What makes the decision more brutal is that Edwards was not simply a touchline figure. He had a strong hand in shaping what Wolves would look like next.

He helped drive the club’s recruitment strategy, played a part in persuading Raul Jimenez to return to Molineux, and was influential in the move that brought Kieran Trippier’s experience into the dressing room. Those are not the actions of a coach treated as a short-term caretaker.

Yet influence off the pitch could not mask what was unfolding on it, and a new power dynamic at the top accelerated his exit. With executive chairman Nathan Shi now in place and eager to stamp his authority on the club’s direction, questions over Edwards’ suitability hardened into a decision.

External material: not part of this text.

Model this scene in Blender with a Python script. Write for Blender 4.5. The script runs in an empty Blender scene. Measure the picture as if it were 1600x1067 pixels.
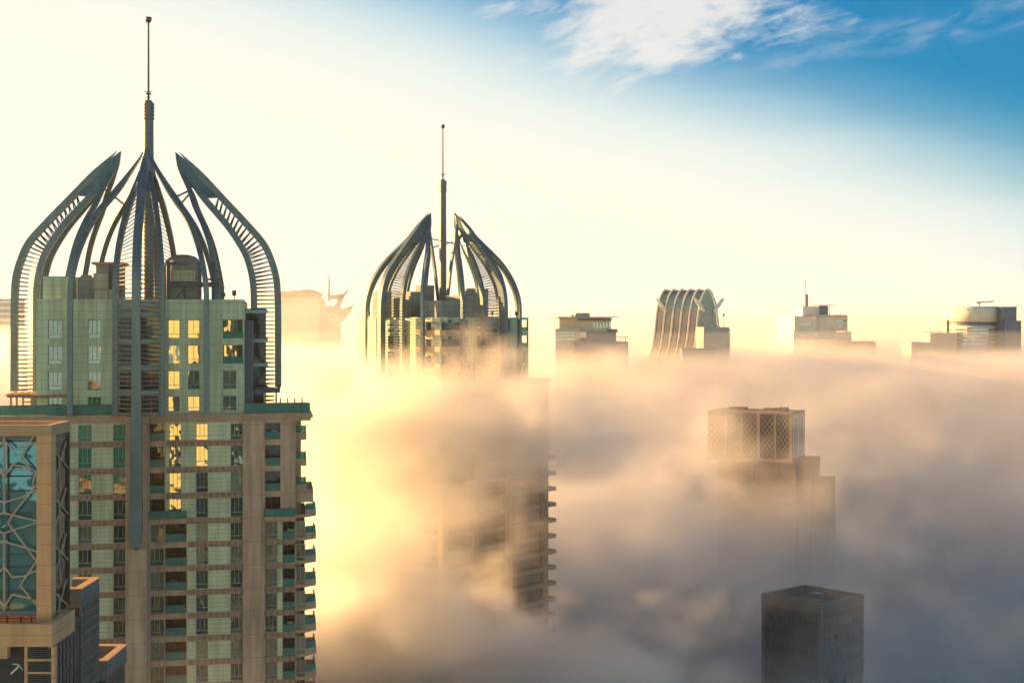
import bpy, bmesh, math, random
from math import sin, cos, pi, radians as R, sqrt, atan2
from mathutils import Vector, Matrix
random.seed(7)
S = bpy.context.scene
C = S.collection
CAMZ = 200.0          # camera height above the ground; heights below are given relative to it

# ------------------------------------------------------------------ camera
cam = bpy.data.cameras.new('camera'); co = bpy.data.objects.new('camera', cam); C.objects.link(co)
co.location = (0, 0, CAMZ); co.rotation_euler = (R(90), 0, 0)
cam.lens = 50; cam.sensor_width = 36; cam.shift_y = -33.5/1600
cam.clip_start = 1; cam.clip_end = 60000
S.camera = co
S.view_settings.view_transform = 'Standard'; S.view_settings.look = 'None'
S.view_settings.exposure = 2.15; S.view_settings.gamma = 1
S.cycles.use_denoising = True
S.cycles.max_bounces = 6; S.cycles.diffuse_bounces = 2; S.cycles.glossy_bounces = 3
S.cycles.transmission_bounces = 4; S.cycles.volume_bounces = 4
S.cycles.volume_step_rate = 2.5; S.cycles.volume_max_steps = 256
S.cycles.caustics_reflective = False; S.cycles.caustics_refractive = False
S.cycles.use_adaptive_sampling = True; S.cycles.adaptive_threshold = 0.02

# ------------------------------------------------------------------ node helper
class N:
    """thin wrapper over a node tree: arithmetic on sockets"""
    def __init__(s, nt): s.nt = nt
    def new(s, t, **k):
        n = s.nt.nodes.new(t)
        for a, b in k.items(): setattr(n, a, b)
        return n
    def put(s, sock, v):
        if isinstance(v, bpy.types.NodeSocket): s.nt.links.new(v, sock)
        else: sock.default_value = v
    def m(s, op, a, b=None, c=None):
        n = s.new('ShaderNodeMath', operation=op)
        for i, v in enumerate((a, b, c)):
            if v is not None: s.put(n.inputs[i], v)
        return n.outputs[0]
    def add(s, a, b): return s.m('ADD', a, b)
    def sub(s, a, b): return s.m('SUBTRACT', a, b)
    def mul(s, a, b): return s.m('MULTIPLY', a, b)
    def v(s, op, a, b=None):
        n = s.new('ShaderNodeVectorMath', operation=op)
        s.put(n.inputs[0], a)
        if b is not None:
            s.put(n.inputs[3 if op == 'SCALE' else 1], b)
        return n.outputs['Value'] if op in ('DOT_PRODUCT', 'LENGTH') else n.outputs[0]
    def ss(s, x, lo, hi, a=0.0, b=1.0, mode='SMOOTHSTEP'):
        n = s.new('ShaderNodeMapRange', interpolation_type=mode)
        for i, q in enumerate((x, lo, hi, a, b)): s.put(n.inputs[i], q)
        return n.outputs[0]
    def noise(s, vec, scale, detail=3, rough=.5, distort=0.0, dim='3D'):
        n = s.new('ShaderNodeTexNoise', noise_dimensions=dim)
        s.put(n.inputs['Vector'], vec); n.inputs['Scale'].default_value = scale
        n.inputs['Detail'].default_value = detail; n.inputs['Roughness'].default_value = rough
        n.inputs['Distortion'].default_value = distort
        return n.outputs[0]
    def mix(s, f, a, b, mode='MIX'):
        n = s.new('ShaderNodeMix', data_type='RGBA', blend_type=mode)
        s.put(n.inputs[0], f)
        for i, q in ((6, a), (7, b)):
            s.put(n.inputs[i], q if isinstance(q, bpy.types.NodeSocket) else tuple(q)+(1,)*(4-len(q)))
        return n.outputs[2]
    def ramp(s, f, stops):
        n = s.new('ShaderNodeValToRGB'); e = n.color_ramp.elements
        while len(e) < len(stops): e.new(.5)
        for el, (p, c) in zip(e, stops): el.position = p; el.color = tuple(c)+(1,)
        s.put(n.inputs[0], f); return n.outputs[0]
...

That is where Jorge Mendes enters the story again.

Mendes moves, Wolves follow

Mendes’ relationship with Wolves’ owners Fosun has defined an era at Molineux. It remains as strong as ever, and when the club began to look beyond Edwards, the super-agent was ready with a name.

Cesar Peixoto.

Sources indicate Mendes actively pushed Peixoto as an alternative, and once talks began, they moved quickly. Wolves, wary of drifting into a crucial summer without clarity, sought a detailed picture of Peixoto’s methods, tactical ideas and plans for a squad still bruised by relegation.

They liked what they heard. An agreement was reached at speed. Peixoto, 46, will take charge with immediate effect.

Peixoto’s quiet coaching career finds its stage

In Portugal, Peixoto is remembered first as a player. Spells with Benfica and Porto, international recognition with the national team – his name carries weight.

His managerial career has not always matched that reputation. Before 2025, his CV was a patchwork of short stays and modest returns. Jobs came and went without leaving much of a mark. He was known, but not feared.

That changed at Gil Vicente.

Under Peixoto, the club punched well above its weight, climbing to a sixth-place finish that stood out sharply against the rest of his coaching record. It was the kind of season that forces clubs across Europe to take notice: a clear structure, resilience under pressure, and results that outstripped resources.

Wolves studied that campaign closely. They saw a coach who could work in difficult conditions, who could organise a side and coax more from less. For a relegated club facing financial and competitive strain, that profile carried obvious appeal.

Inside the boardroom, the verdict was that Peixoto is an emerging coach with real upside. Not the finished article, but a calculated gamble with a potentially high ceiling.

A ruthless reset with promotion the only target

The stakes could not be clearer. Wolves have been relegated. Expectations, however, have not come down with them. The demand is simple: an immediate return to the Premier League.

Peixoto walks into a club with pressure baked into every decision. The squad will be reshaped, the mood reset, the style of play rebuilt. There is no grace period in the Championship when you are Wolves, with parachute payments, a demanding fanbase, and owners who have grown used to the Premier League spotlight.

Edwards helped assemble some of the pieces. Peixoto has been hired to rearrange them into a promotion-winning machine.

Wolves have chosen a new voice, a new vision, and once again placed their trust in the Mendes pipeline. The question now is not why they made the change.

It is whether Cesar Peixoto can turn this ruthless reset into the return to the top flight the club insists cannot wait.